「あわいの力―「心の時代」の次を生きる」安田登(ミシマ社 2014年1月)

2019年3月9日

心は頭ではなく内臓にある

銚子の外れで育ち、夜の世界で働きながら大学を卒業、教師となり、25歳でそれまでの人生とは無縁なワキ方の能楽師に転じた安田登さんの著書。ミシマ社から「シリーズ22世紀を生きる」の第2弾として出版されている。

私はこの本で、初めて能の世界観を知り、自分が何も知らないことに改めて気付かされた。また、著者の発想の筋道が示されていたことで、独自の視点を持って思考するために必要な態度を教えられたように思う。

そのような独自の視点からさまざまな話題が繰り出されており、何度も驚嘆しながら、一気に読んでしまった。

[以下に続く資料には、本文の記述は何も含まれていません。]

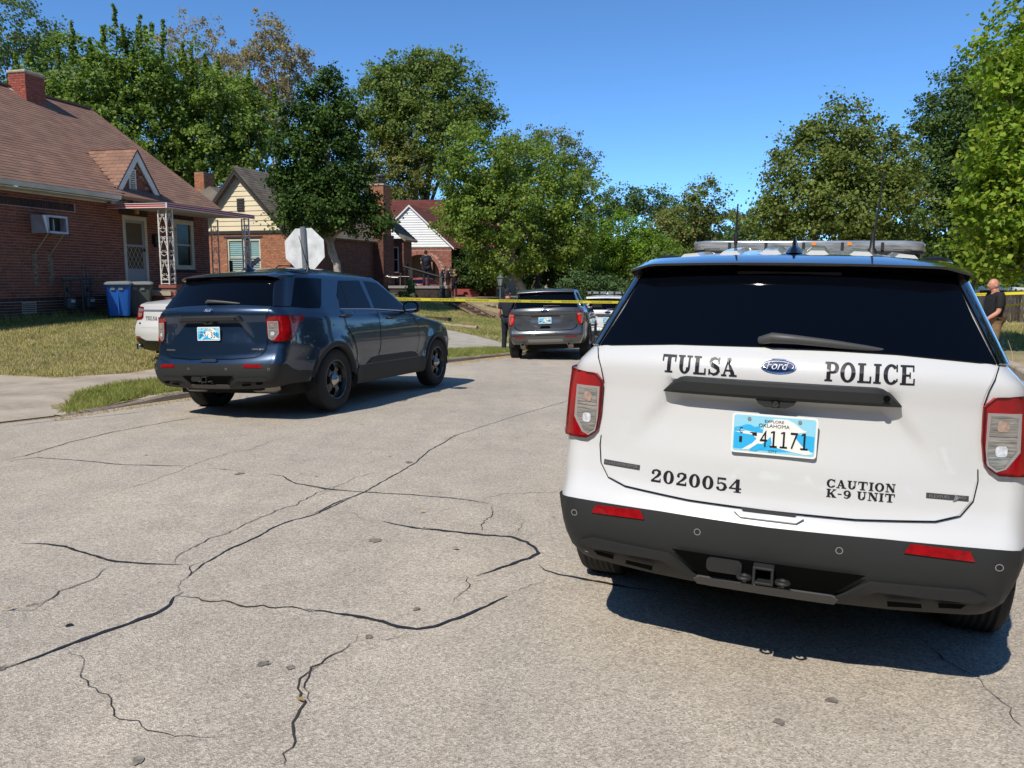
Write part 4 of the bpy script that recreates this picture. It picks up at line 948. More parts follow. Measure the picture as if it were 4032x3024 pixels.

何より大切なことは、言霊や身体感覚、神話など、人間の根源に立ち返ることによって、現代を捉えなおす視点が描かれていることである。

以下、余談。

この本を読み、ヒトにとって重要なものは合理性ではなく感情であり、感情は頭ではなく内臓(腹)にあると、自分なりに合点した。心が頭にあると言われても納得できないのは、真実ではなかったからなのであろう。この認識が生まれたところから、次の世界ができていくように思う。